▶ [Task brief]:
How many lines of the data include the string "part"? State the number and nothing else.

▶ [Material provided]:
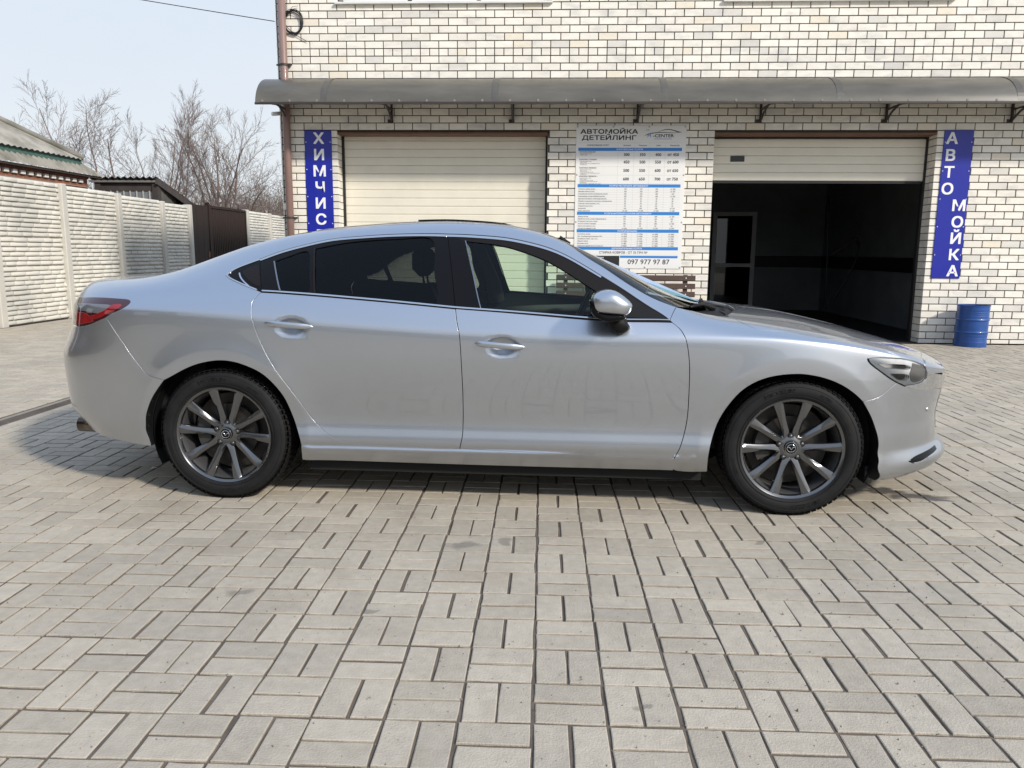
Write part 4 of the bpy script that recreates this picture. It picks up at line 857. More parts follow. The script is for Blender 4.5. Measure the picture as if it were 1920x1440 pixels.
def inv(xi, t):
    xi = np.asarray(xi, float); t = np.asarray(t, float); x = xi.copy(); z = sec(x, t)[1]
    m = (xi > XF0) | (xi < XR0)
    if m.any():
        a, b = xi[m], t[m]; q = np.clip(np.where(a > 0, a-XF0, XR0-a)/(2*LN), 0, 1); s = 1-(1-q)**2; v = np.where(a > 0, XF0+1.2*s, XR0-1.2*s); f = a > 0; B = _basis(b)
        for _ in range(14):
            zz = (B*_rows(ROWS_Z, v)).sum(0); n = np.where(f, XF0+(xfz(zz)-XF0)*s, XR0-(XR0-xrz(zz))*s); v = .3*v+.7*n
        x[m] = v; z[m] = (B*_rows(ROWS_Z, v)).sum(0)
    return x, z
def surf(xi, t):
    x, z = inv(xi, t); w, z = sec(x, t); E = endf(x, z)
    return np.stack([x, -(w+bump(x, z)*np.clip(w/.5, 0, 1))*E, z], -1)
def halfw(x, z):
    x = np.atleast_1d(np.asarray(x, float)); z = np.atleast_1d(np.asarray(z, float)); t = inv_tau(x, z)
    w = sec(x, t)[0]; return (w+bump(x, z)*np.clip(w/.5, 0, 1))*endf(x, z)
def top_tau(x, w):
    # parameter on the upper part of the section where the half width is w
    x = np.atleast_1d(np.asarray(x, float)); w = np.atleast_1d(np.asarray(w, float)); lo = np.full_like(x, .45); hi = np.ones_like(x)
    for _ in range(32):
        m = (lo+hi)/2; a, z = sec(x, m); c = a*endf(x, z) > w; lo = np.where(c, m, lo); hi = np.where(c, hi, m)
    return (lo+hi)/2
# seam and outline curves of the car in its own side elevation (x forward, z up), metres
SEAM = {
 'bumper_seam_rear': [(-1.9993, 0.9248), (-1.9478, 0.8551), (-1.8846, 0.765), (-1.8273, 0.6851), (-1.7883, 0.6387), (-1.7486, 0.6293), (-1.701, 0.6165)],
 'arch_rear_low': [(-1.701, 0.6165), (-1.7421, 0.567), (-1.7804, 0.5139), (-1.8093, 0.4534), (-1.8229, 0.3936), (-1.8278, 0.3391), (-1.8103, 0.2647)],
 'arch_rear': [(-1.701, 0.6165), (-1.6671, 0.6324), (-1.6135, 0.6623), (-1.5307, 0.6993), (-1.4425, 0.7198), (-1.3981, 0.7239), (-1.357, 0.7228), (-1.301, 0.7104), (-1.211, 0.6745), (-1.1536, 0.6292), (-1.0899, 0.5478), (-1.0513, 0.4498), (-1.0215, 0.3605), (-1.0066, 0.2937), (-1.0146, 0.2122)],
 'sill_bottom': [(-1.0146, 0.2122), (-0.6494, 0.2098), (-0.1046, 0.2064), (0.4297, 0.2063), (0.8542, 0.207)],
 'door_rear_edge': [(-1.2034, 1.0583), (-1.2247, 1.0402), (-1.2363, 1.0132), (-1.2351, 0.9741), (-1.2272, 0.9255), (-1.2101, 0.868), (-1.1841, 0.8024), (-1.1528, 0.7368), (-1.1119, 0.6709), (-1.0668, 0.6037), (-1.0293, 0.5493), (-0.9905, 0.493), (-0.945, 0.4241), (-0.8953, 0.3736), (-0.8432, 0.336), (-0.792, 0.3137), (-0.7421, 0.305), (-0.64, 0.3026)],
 'door_bottom_rear': [(-0.64, 0.3026), (-0.4232, 0.2994), (-0.2027, 0.2955)],
 'door_bottom_front': [(-0.2027, 0.2955), (0.2622, 0.2859), (0.584, 0.2779), (0.8514, 0.2751)],
 'door_mid': [(-0.2991, 1.3543), (-0.2884, 1.3092), (-0.2665, 1.2135), (-0.2436, 1.0914), (-0.2248, 0.9905), (-0.204, 0.8907), (-0.1903, 0.7213), (-0.1856, 0.5541), (-0.1877, 0.4064), (-0.1906, 0.3541), (-0.2027, 0.2955)],
 'door_front_edge': [(0.8106, 0.9478), (0.8201, 0.9372), (0.8502, 0.915), (0.8701, 0.8891), (0.8847, 0.8528), (0.8967, 0.7974), (0.9052, 0.7255), (0.9092, 0.6103), (0.9089, 0.4848), (0.8974, 0.4007), (0.8738, 0.3189), (0.8514, 0.2751)],
 'fender_lower': [(0.8514, 0.2751), (0.8542, 0.207), (1.0196, 0.2059)],
 'arch_front': [(1.0196, 0.2059), (1.0154, 0.2837), (1.027, 0.3661), (1.0561, 0.4657), (1.1049, 0.5579), (1.1759, 0.6388), (1.2649, 0.6861), (1.3709, 0.7059), (1.4648, 0.7035), (1.5508, 0.684), (1.6326, 0.6482), (1.694, 0.6062), (1.7294, 0.5742)],
 'arch_front_low': [(1.7294, 0.5742), (1.7863, 0.4878), (1.8185, 0.4199), (1.8368, 0.3521), (1.8428, 0.2852), (1.8396, 0.2325), (1.8454, 0.1631)],
 'bumper_seam_front': [(1.7294, 0.5742), (1.7652, 0.5829), (1.8002, 0.5884), (1.8397, 0.6153), (1.8984, 0.6611)],
 'lamp_front_low': [(1.7363, 0.7807), (1.7354, 0.772), (1.7567, 0.7503), (1.7995, 0.7215), (1.8471, 0.6893), (1.8984, 0.6611), (1.9451, 0.6413)],
 'lamp_front_top': [(1.7363, 0.7807), (1.7546, 0.786), (1.806, 0.7865), (1.8579, 0.7829), (1.9154, 0.7783)],
 'hood_seam': [(1.1118, 0.9597), (1.1389, 0.9475), (1.1722, 0.9296), (1.213, 0.9128), (1.2435, 0.9056), (1.3513, 0.8988), (1.4598, 0.8884), (1.5835, 0.8724), (1.683, 0.8525), (1.779, 0.8274), (1.8557, 0.8053), (1.9154, 0.7783)],
 'pillar_low': [(0.8493, 1.003), (0.8297, 0.9806), (0.8106, 0.9478)],
 'pillar_glass': [(0.3064, 1.3102), (0.3992, 1.2466), (0.4903, 1.1935), (0.5694, 1.1411), (0.6529, 1.0893), (0.7513, 1.0382), (0.8493, 1.003)],
 'top_rear': [(-1.4153, 1.1381), (-1.4047, 1.1591), (-1.3721, 1.1779), (-1.3195, 1.1996), (-1.2635, 1.2215), (-1.1999, 1.2475), (-1.1338, 1.271), (-0.9999, 1.306), (-0.8806, 1.3291), (-0.6865, 1.3455), (-0.4574, 1.3555), (-0.2991, 1.3543)],
 'top_front': [(-0.2991, 1.3543), (-0.2004, 1.3521), (-0.1045, 1.3466), (0.0445, 1.3306), (0.1922, 1.2968), (0.3406, 1.2359), (0.4858, 1.1522), (0.6276, 1.0661), (0.7668, 0.9809), (0.8106, 0.9478)],
 'belt_low_front': [(-0.2247, 0.9895), (0.0261, 0.9735), (0.4206, 0.9443), (0.6168, 0.9367), (0.8149, 0.936)],
 'belt_top_front': [(-0.2265, 0.997), (0.0257, 0.9822), (0.4204, 0.9554), (0.6169, 0.9488), (0.8106, 0.9478)],
 'belt_low_rear': [(-1.1977, 1.0571), (-0.9012, 1.0408), (-0.6088, 1.0195), (-0.2246, 0.9882)],
 'belt_top_rear': [(-1.1998, 1.0659), (-0.9027, 1.0497), (-0.6098, 1.0284), (-0.2265, 0.997)],
 'quarter_low': [(-1.4153, 1.1381), (-1.4054, 1.1292), (-1.3738, 1.1153), (-1.294, 1.0879), (-1.2305, 1.0682), (-1.1977, 1.0571)],
 'quarter_front': [(-1.2635, 1.2215), (-1.2289, 1.1428), (-1.198, 1.0583)],
 'glass_front': [(-0.2054, 1.3183), (-0.0514, 1.3018), (0.048, 1.2823), (0.1952, 1.2306), (0.2936, 1.1796), (0.3899, 1.1207), (0.5151, 1.0437), (0.6429, 0.9733), (0.6756, 0.9529), (0.5405, 0.9566), (0.4203, 0.9627), (0.1551, 0.9798), (-0.105, 0.9957)],
 'glass_rear': [(-0.9829, 1.2747), (-0.8705, 1.2984), (-0.7553, 1.3153), (-0.5521, 1.3277), (-0.3749, 1.3286), (-0.3461, 1.1636), (-0.3245, 1.011), (-0.6108, 1.0367), (-0.8227, 1.0504), (-0.9307, 1.0571)],
 'glass_rear_fixed': [(-1.1792, 1.2102), (-1.1127, 1.2347), (-1.0131, 1.265), (-0.9798, 1.1581), (-0.9581, 1.0606), (-1.0396, 1.065), (-1.1098, 1.0707)],
 'glass_quarter': [(-1.3304, 1.1573), (-1.296, 1.18), (-1.2621, 1.1975), (-1.2303, 1.1298), (-1.2098, 1.0786), (-1.2352, 1.086), (-1.2799, 1.1138), (-1.3184, 1.1418)],
 'chrome_a': [(-1.4091, 1.1499), (-1.3689, 1.1713), (-1.3165, 1.193), (-1.2605, 1.2148)],
 'handle_front': [(-0.1451, 0.8217), (-0.1243, 0.8349), (0.0953, 0.8175), (0.0876, 0.7991), (-0.1243, 0.8064)],
 'lamp_rear': [(-2.2344, 0.8975), (-2.1963, 0.8694), (-2.1331, 0.8791), (-2.076, 0.8953), (-1.9993, 0.9248), (-1.9145, 0.9653), (-1.8756, 0.9892), (-1.8653, 1.0046), (-1.879, 1.0158), (-1.9334, 1.0186), (-2.0148, 1.0212), (-2.1047, 1.0206), (-2.2109, 1.0137)],
 'bumper_bottom_rear': [(-1.8103, 0.2647), (-1.8751, 0.2676), (-1.9985, 0.2806), (-2.1429, 0.2951)],
 'bumper_bottom_front': [(1.8454, 0.1631)],
 'cowl_edge': [(0.8493, 1.003), (0.9167, 0.987), (0.9967, 0.9762), (1.0943, 0.972), (1.16, 0.9715)],
 'lamp_front_end': [(1.9154, 0.7783), (1.9912, 0.7617), (2.0532, 0.7344), (2.07, 0.7083), (2.0714, 0.6627), (2.0149, 0.6453), (1.9451, 0.6413)],
 'wing_top': [(2.07, 0.7083), (2.1204, 0.6895), (2.1698, 0.677)],
 'wing_low': [(1.9451, 0.6413), (1.9958, 0.6242), (2.0608, 0.611), (2.144, 0.6063)],
 'slot_low': [(2.019, 0.2528), (2.0464, 0.2401), (2.0917, 0.2404), (2.1488, 0.2544), (2.2307, 0.2696)],
 'steer': [(0.4039, 1.043)],
 'slot': [(2.0189, 0.2554), (2.0567, 0.2737), (2.1348, 0.2848), (2.2241, 0.2927)],
 'lip': [(1.9865, 0.224), (2.0393, 0.245), (2.1023, 0.2467), (2.1857, 0.2671)],
 'wing': [(1.9473, 0.6464), (1.9947, 0.6296), (2.0598, 0.6152), (2.1412, 0.6151)],
 'handle_rear': [(-1.1816, 0.9078), (-0.9347, 0.8982)],
 'washer': [(2.1035, 0.5959), (2.1439, 0.5668)],
 'crease_front': [(0.4398, 0.8461), (0.8926, 0.8894), (1.2247, 0.9098)],
}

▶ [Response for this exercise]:
2